Il est vrai, des mains expertes sont intervenues à temps pour
profiter de ce qui n'a été que l'œuvre principale de ces enfants déguenillés de
notre Tunisie; mais ces acteurs de l'ombre n'ont fait que prendre le train en
marche afin de tenter d'en détourner le trajet dans le sens de leurs propres
intérêts. D'autres sont venus précipitamment après pour confisquer, non
seulement la Révolution, mais tout le pays. Or, le peuple, lui, ne saurait jamais
être confisqué; tant qu'il y aura en son sein des gens en guenilles, il sera
révolutionnaire. Et ils sont légion !
Qu'on se le dise donc : la Révolution est loin d'être finie en
Tunisie; qu'on ne l'oublie surtout pas ! De deux choses l'une donc : ou elle
est poursuivie sur le plan politique par les élites qui prendraient ainsi le
relais du peuple obtenant le droit au repos du guerrier; ou c'est le peuple
tunisien lui-même qui rempile grâce à ses propres enfants pour terminer l'œuvre
inachevée.
On l'a bien compris, le vif souhait et la volonté déterminée de
tout patriote sont que l'élite tunisienne fasse vite, tant qu'il est encore
temps, sa propre révolution en collant aux désirs du peuple, cessant d'être le
reflet des seuls intérêts internationaux pour incarner enfin, pour une part au
moins, ceux du peuple. Cela commence par rompre avec les inepties d'un temps
fini, comme celui de la libre circulation des marchandises, prioritaire à celle
des créateurs des richesses que sont les humains, ou l'obligation impérative du
remboursement d'une dette scélérate érigée en dogme sacré.

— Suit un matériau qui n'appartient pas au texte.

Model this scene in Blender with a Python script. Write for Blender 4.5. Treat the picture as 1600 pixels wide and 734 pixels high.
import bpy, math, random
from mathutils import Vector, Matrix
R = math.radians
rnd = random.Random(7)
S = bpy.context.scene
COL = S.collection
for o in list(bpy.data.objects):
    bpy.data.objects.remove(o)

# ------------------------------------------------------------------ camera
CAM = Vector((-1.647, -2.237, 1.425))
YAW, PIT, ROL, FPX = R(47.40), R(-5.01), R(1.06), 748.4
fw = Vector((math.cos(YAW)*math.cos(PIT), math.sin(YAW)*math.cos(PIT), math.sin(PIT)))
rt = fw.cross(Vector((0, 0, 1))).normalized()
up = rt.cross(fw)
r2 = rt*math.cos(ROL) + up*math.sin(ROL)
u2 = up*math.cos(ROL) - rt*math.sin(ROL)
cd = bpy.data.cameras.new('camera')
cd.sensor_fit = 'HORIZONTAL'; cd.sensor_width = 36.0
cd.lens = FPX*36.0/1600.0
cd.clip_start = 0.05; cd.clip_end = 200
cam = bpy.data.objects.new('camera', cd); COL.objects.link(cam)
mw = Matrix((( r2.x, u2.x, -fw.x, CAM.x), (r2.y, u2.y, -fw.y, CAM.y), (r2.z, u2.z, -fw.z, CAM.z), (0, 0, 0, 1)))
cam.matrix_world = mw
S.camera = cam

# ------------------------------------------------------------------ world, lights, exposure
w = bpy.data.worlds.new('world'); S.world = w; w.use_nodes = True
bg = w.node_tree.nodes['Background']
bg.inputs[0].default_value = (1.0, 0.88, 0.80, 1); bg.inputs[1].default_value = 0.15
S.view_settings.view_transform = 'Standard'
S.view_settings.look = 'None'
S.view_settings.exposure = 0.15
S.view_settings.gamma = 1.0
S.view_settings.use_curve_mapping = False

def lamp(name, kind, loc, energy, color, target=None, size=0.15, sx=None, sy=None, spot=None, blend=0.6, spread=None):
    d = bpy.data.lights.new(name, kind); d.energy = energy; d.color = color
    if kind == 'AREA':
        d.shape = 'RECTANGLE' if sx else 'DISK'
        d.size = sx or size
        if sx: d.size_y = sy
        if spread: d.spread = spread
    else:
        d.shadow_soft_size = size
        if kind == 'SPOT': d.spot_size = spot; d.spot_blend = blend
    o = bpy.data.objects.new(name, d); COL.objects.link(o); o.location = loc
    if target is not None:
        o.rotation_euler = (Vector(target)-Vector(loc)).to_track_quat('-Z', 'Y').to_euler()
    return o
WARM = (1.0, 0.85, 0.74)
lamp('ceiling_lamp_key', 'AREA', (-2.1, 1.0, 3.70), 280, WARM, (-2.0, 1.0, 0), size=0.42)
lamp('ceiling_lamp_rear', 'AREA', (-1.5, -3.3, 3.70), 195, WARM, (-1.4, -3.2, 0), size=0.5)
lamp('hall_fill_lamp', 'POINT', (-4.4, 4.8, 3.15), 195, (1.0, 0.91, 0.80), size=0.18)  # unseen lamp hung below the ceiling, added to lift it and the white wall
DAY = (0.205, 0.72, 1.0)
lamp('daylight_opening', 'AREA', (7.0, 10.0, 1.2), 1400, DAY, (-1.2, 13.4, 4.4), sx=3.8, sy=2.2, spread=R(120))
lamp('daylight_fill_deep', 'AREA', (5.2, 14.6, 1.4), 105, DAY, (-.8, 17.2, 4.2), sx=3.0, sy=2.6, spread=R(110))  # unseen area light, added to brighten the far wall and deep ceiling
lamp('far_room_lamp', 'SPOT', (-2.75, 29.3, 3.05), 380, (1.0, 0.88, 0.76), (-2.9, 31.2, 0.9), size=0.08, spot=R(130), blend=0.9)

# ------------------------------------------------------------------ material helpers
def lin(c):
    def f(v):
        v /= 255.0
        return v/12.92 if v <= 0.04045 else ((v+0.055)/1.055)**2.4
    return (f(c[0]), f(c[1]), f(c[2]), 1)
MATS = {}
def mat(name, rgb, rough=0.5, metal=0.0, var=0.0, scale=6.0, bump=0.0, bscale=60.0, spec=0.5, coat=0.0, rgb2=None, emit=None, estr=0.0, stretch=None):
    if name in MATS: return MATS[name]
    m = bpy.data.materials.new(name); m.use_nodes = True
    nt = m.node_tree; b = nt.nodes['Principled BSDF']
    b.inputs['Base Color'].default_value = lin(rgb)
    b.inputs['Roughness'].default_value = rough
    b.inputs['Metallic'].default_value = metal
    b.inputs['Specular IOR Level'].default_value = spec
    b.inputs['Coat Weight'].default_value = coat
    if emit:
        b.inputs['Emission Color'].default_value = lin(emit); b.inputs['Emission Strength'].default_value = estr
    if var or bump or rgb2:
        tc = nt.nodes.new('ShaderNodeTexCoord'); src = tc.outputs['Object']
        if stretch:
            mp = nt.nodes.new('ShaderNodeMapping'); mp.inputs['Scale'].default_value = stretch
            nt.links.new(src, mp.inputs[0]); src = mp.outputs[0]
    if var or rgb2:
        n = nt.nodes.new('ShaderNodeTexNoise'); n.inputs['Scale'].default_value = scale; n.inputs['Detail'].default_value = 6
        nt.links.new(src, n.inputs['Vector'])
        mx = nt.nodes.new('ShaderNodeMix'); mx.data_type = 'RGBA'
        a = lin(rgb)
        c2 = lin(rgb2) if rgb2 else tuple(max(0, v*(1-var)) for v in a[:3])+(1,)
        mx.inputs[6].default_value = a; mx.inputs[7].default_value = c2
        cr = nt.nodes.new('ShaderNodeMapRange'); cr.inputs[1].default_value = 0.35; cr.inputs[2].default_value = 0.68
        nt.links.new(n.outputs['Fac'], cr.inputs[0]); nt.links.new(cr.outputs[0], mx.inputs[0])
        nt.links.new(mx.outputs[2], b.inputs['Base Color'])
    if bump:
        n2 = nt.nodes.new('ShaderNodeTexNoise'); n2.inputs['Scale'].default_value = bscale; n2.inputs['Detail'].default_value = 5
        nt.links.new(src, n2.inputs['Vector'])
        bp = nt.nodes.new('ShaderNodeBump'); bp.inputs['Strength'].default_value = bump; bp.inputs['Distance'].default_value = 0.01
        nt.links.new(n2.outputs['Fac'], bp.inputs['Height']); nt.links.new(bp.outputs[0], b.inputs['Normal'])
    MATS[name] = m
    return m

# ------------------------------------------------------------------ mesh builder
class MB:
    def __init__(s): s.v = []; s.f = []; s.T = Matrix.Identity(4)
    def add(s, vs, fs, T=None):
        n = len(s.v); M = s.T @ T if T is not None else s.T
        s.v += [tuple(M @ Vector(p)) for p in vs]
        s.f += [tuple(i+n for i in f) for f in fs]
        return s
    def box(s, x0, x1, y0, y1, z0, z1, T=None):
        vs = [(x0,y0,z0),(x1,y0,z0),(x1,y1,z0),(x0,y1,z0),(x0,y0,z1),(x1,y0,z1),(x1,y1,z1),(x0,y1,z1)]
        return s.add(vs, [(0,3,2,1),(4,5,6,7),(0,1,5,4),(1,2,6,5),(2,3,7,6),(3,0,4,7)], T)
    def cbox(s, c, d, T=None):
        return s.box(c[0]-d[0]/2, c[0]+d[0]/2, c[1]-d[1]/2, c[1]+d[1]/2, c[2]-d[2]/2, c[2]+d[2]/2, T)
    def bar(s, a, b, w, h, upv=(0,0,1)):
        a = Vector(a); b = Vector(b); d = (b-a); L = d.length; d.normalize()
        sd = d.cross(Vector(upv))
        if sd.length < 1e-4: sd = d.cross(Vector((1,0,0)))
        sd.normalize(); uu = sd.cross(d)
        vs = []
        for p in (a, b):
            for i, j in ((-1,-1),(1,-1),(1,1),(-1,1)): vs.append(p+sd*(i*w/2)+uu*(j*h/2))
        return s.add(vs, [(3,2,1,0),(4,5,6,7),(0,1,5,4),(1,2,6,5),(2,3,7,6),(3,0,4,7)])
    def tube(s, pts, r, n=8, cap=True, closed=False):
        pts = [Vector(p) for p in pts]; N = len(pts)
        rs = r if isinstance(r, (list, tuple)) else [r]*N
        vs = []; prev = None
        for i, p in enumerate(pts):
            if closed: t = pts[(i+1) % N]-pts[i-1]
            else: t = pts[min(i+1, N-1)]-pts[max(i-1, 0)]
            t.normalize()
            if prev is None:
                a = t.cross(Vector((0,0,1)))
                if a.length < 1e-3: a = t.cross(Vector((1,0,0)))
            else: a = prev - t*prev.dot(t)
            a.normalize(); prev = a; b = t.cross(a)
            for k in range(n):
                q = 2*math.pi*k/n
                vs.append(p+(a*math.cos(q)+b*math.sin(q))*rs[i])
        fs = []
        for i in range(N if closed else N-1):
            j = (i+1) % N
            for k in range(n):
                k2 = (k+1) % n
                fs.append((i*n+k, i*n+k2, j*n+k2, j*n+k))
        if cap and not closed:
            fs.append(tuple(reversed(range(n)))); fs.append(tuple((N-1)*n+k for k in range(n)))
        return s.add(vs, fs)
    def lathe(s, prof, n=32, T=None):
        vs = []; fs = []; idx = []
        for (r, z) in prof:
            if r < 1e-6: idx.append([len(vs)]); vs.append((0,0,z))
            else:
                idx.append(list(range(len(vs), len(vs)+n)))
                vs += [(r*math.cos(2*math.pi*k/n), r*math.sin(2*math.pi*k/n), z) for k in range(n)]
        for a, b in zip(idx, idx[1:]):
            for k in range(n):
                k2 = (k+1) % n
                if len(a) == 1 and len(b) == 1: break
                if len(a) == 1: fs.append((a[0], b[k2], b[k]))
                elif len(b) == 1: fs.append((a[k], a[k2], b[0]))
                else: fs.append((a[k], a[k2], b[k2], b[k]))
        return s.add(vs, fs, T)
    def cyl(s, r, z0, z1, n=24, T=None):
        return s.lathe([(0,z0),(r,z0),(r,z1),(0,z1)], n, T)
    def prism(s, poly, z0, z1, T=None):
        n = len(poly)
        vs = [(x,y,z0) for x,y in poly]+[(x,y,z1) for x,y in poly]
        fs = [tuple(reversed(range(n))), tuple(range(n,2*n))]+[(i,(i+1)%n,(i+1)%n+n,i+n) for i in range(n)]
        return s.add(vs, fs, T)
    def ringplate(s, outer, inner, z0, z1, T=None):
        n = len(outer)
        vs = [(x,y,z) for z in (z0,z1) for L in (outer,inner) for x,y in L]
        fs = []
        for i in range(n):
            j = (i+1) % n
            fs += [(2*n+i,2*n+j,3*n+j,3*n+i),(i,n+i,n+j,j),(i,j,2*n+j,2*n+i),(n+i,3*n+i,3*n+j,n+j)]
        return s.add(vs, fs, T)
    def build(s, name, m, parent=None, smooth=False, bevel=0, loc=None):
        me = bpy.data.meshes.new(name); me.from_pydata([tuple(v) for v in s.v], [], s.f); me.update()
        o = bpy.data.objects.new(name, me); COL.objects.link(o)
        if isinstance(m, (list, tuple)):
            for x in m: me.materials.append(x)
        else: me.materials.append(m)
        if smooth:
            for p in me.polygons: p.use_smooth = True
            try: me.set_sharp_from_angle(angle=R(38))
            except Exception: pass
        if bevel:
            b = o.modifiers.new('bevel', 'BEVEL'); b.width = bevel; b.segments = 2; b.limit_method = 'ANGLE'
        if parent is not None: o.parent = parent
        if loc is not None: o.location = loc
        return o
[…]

On le dit et on le répète à raison : la Tunisie a le devoir
irrépressible d'être enfin moderne ou — comme je le répète souvent —
postmoderne; ce qu'elle est déjà. Cela impose évidemment de sortir du
dogmatisme et de l'intégrisme qui veulent s'y implanter, venant de pays vivant
en dehors du présent, celui du sacré religieux.

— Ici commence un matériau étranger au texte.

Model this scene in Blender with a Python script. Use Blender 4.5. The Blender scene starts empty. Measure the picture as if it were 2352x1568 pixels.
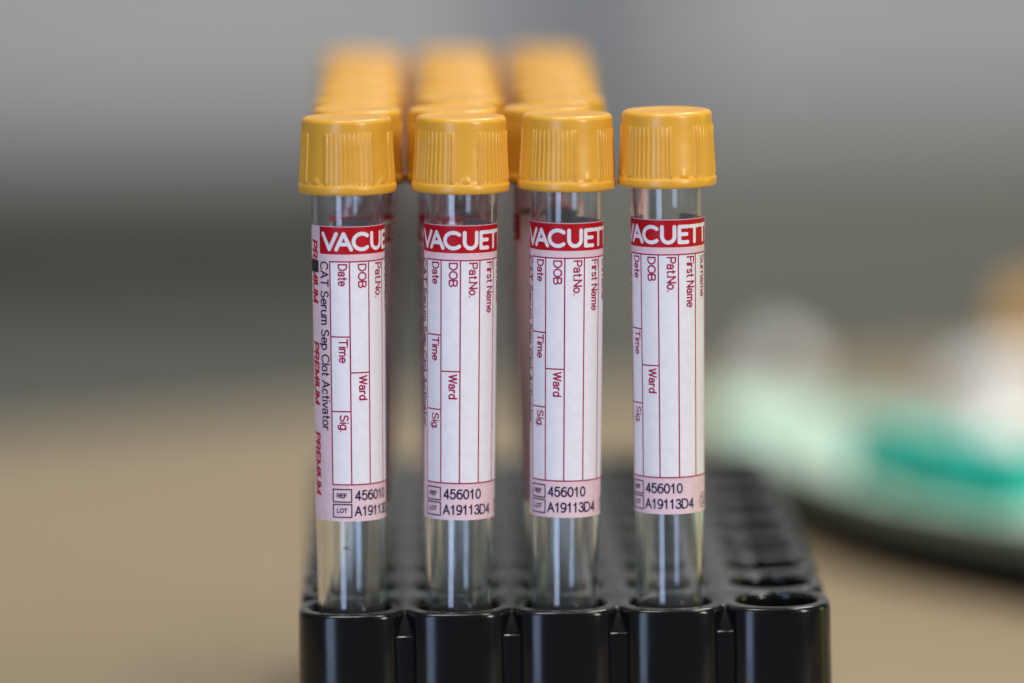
import bpy, bmesh, math, random
import numpy as np
from mathutils import Matrix, Vector

random.seed(7)
sc = bpy.context.scene
COL = sc.collection
MM = 0.001
RACK_TOP = 43.0            # mm above the table
R = math.radians

# ------------------------------------------------------------------ camera
F_PX, W_PX = 12560.0, 2352.0
CAM = Vector((-22.48, -964.12, 213.70)) * MM
PITCH, YAW, ROLL = R(7.296), R(0.822), R(-0.862)
fw = Vector((math.sin(YAW) * math.cos(PITCH), math.cos(YAW) * math.cos(PITCH), -math.sin(PITCH)))
rt = Vector((math.cos(YAW), -math.sin(YAW), 0.0))
up = rt.cross(fw)
rt2 = rt * math.cos(ROLL) + up * math.sin(ROLL)
up2 = up * math.cos(ROLL) - rt * math.sin(ROLL)
cam = bpy.data.cameras.new('camera')
cam.sensor_fit = 'HORIZONTAL'
cam.sensor_width = 36.0
cam.lens = F_PX / W_PX * 36.0
cam.clip_start, cam.clip_end = 0.02, 60.0
cam.dof.use_dof = True
cam.dof.focus_distance = (Vector((0.0, -6.5 * MM, (RACK_TOP + 45) * MM)) - CAM).dot(fw)
cam.dof.aperture_fstop = 3.9
cam.dof.aperture_blades = 0
cam_ob = bpy.data.objects.new('camera', cam)
COL.objects.link(cam_ob)
m = Matrix((rt2, up2, -fw)).transposed().to_4x4()
m.translation = CAM
cam_ob.matrix_world = m
sc.camera = cam_ob

# ------------------------------------------------------------------ world, lamps, exposure
world = bpy.data.worlds.new('World')
sc.world = world
world.use_nodes = True
bg = world.node_tree.nodes['Background']
bg.inputs['Color'].default_value = (0.86, 0.93, 1.0, 1)
bg.inputs['Strength'].default_value = 0.11


def lamp(name, loc, target, sx, sy, power, color):
    l = bpy.data.lights.new(name, 'AREA')
    l.shape = 'RECTANGLE'
    l.size, l.size_y = sx, sy
    l.energy = power
    l.color = color
    o = bpy.data.objects.new(name, l)
    COL.objects.link(o)
    o.location = loc
    d = Vector(target) - Vector(loc)
    o.rotation_euler = d.to_track_quat('-Z', 'Y').to_euler()
    return o


TGT = (0, 0, 0.12)
lamp('window_light', (-0.76, -1.34, 0.35), (0, 0, 0.35), 0.46, 1.7, 13.0, (0.50, 0.66, 1.0))
lamp('second_window_light', (1.10, -1.25, 0.70), TGT, 0.30, 0.9, 18.0, (1.0, 0.93, 0.89))
lamp('ceiling_light', (-0.28, -0.28, 1.70), (-0.1, 0.1, 0.1), 0.55, 0.16, 13.0, (1.0, 0.95, 0.88))
lamp('third_ceiling_light', (0.50, -0.25, 1.70), (0.1, 0.1, 0.1), 0.35, 0.16, 8.0, (1.0, 0.95, 0.88))
lamp('second_ceiling_light', (0.55, 1.10, 1.75), (0.2, 1.2, 0.1), 0.9, 0.35, 24.0, (1.0, 0.95, 0.88))
lamp('garden_window_light', (1.30, 0.30, 0.35), TGT, 0.12, 0.6, 2.2, (0.62, 0.95, 0.10))

sc.view_settings.view_transform = 'Standard'
sc.view_settings.look = 'None'
sc.view_settings.exposure = 0.0
sc.view_settings.gamma = 1.0
sc.view_settings.use_curve_mapping = False
sc.render.engine = 'CYCLES'
sc.cycles.use_denoising = True
sc.cycles.max_bounces = 24
sc.cycles.transmission_bounces = 20
sc.cycles.glossy_bounces = 10
sc.cycles.diffuse_bounces = 5
sc.cycles.sample_clamp_indirect = 4.0


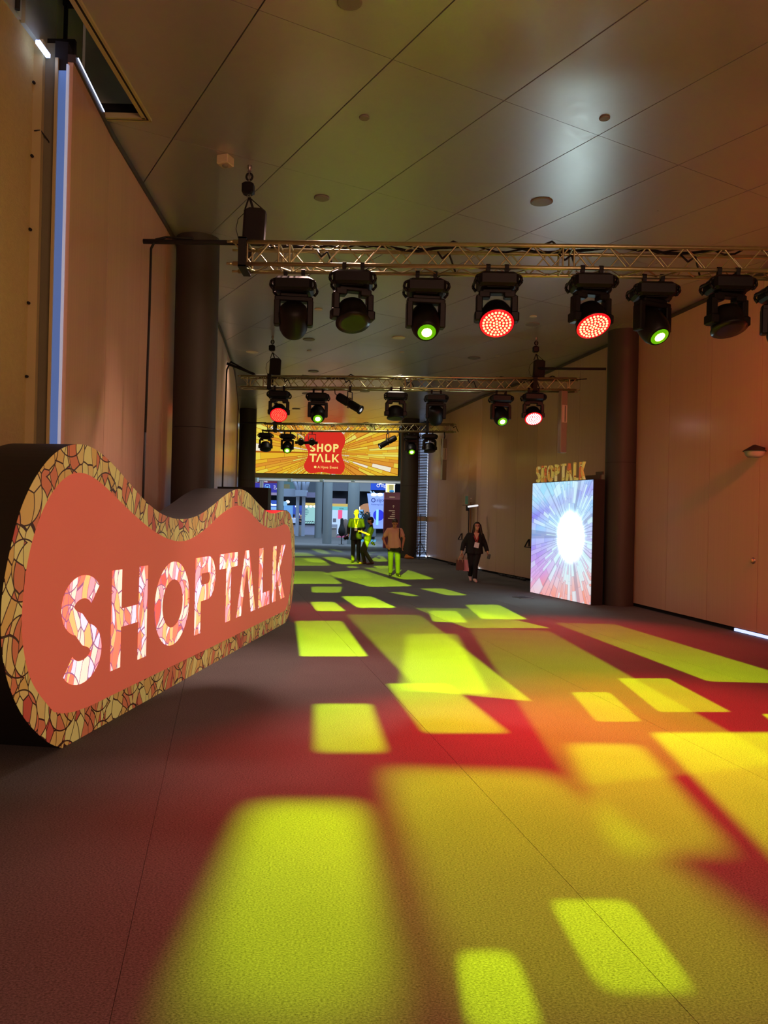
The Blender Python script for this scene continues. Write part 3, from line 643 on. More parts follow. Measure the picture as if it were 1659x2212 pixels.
# ------------------------------------------------------------------ header screen at the end of the hall
SY = 34.4; x0, x1 = aty(549, 1000, SY).x, aty(860, 1000, SY).x; z0 = aty(700, 1024, SY).z-.02
scr = empty('header_screen', ((x0+x1)/2, SY, z0), 0, 'wide yellow burst screen reading SHOP TALK above the hall entrance', 'screen')
SW, SH = x1-x0, CEIL-z0
MB().box((0, .10, SH/2), (SW+.1, .16, SH)).build('housing', BLACKM, scr)
MB().box((0, .01, SH/2), (SW, .02, SH-.02)).build('picture', BURST, scr, label='sunburst of yellow and orange blocks')
REDE = mat('screen_red', (120, 10, 10), .5, em=(216, 46, 34), es=1.0); CREAM = mat('screen_cream', (200, 190, 120), .5, em=(250, 232, 130), es=1.0); PINKE = mat('screen_peach', (200, 150, 120), .5, em=(250, 205, 160), es=.9)
def blob(s, o=0.):
    P = []; wv = [(-.93, .0), (-.82, .22), (-.72, .45), (-.74, .68), (-.90, .9), (-.93, 1.2), (-.8, 1.42), (-.55, 1.56), (-.2, 1.52), (.2, 1.56), (.55, 1.6), (.82, 1.45), (.92, 1.2), (.88, .95), (.76, .72), (.75, .48), (.86, .22), (.93, 0), (.86, -.25), (.66, -.42), (.4, -.42), (.1, -.28), (-.25, -.28), (-.6, -.36), (-.84, -.22)]
    for a_, b_ in wv: P.append((a_*s, (b_-.6)*s+.6))
    return smooth2(P, 2)
cz = .58; sx = -.08
for k, s_ in enumerate((1.30, 1.18, 1.08)):
    P = [(u*1.0+sx, v+cz-.2) for u, v in blob(s_)]
    P = [(u, max(.03, min(SH-.03, v))) for u, v in P]
    run = []
    for a_, b_ in zip(P+P[:1], P[1:]+P[:2]):
        if (a_[1] in (.03, SH-.03)) and (b_[1] == a_[1]):
            if len(run) > 1: MB().poly(run, .008, 4).build('outline', mat('screen_brown', (60, 20, 5), .5, em=(196, 110, 26), es=.9), scr)
            run = []
        else: run = run or [(a_[0], -.004, a_[1])]; run.append((b_[0], -.004, b_[1]))
    if len(run) > 1: MB().poly(run, .008, 4).build('outline', mat('screen_brown', (60, 20, 5), .5, em=(196, 110, 26), es=.9), scr)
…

Toutefois, il ne faut pas oublier que pareil impératif catégorique
va de pair avec une autre inéluctabilité, celle de sortir du dogmatisme et de
l'intégrisme laïques qui entendent s'y implanter durablement et qui nous
viennent de nos amis, les pays capitalistes, voulant vivre en dehors du futur,
contrariant le sens de l'histoire.
Ce sens est vers plus de solidarité dans un monde non plus
globalisé, mais « mondianisé » (mon néologisme fait de la contraction
nécessaire de monde et d'humanité), où l'humanitaire a enfin sa place éminente.
Ce qui impose de commencer l'édification d'un espace de réelle démocratie, dans
une aire de civilisation où les communions émotionnelles inévitables se feront
autour des valeurs qui ont fait à la fois l'essence de la civilisation
occidentale et celle de l'islam des Lumières bien avant elle, mais qui sont
aujourd'hui foulées aux pays par ces pays eux-mêmes, aussi bien occidentaux que
musulmans.
L'histoire a voulu que la Tunisie soit le premier jalon de sa
marche imparable vers le futur, et rien n'arrête la marche de l'histoire; la
providence y pourvoira si les hommes et les femmes — les décideurs du jour — y
renâclent, ainsi qu'ils font encore bien malheureusement.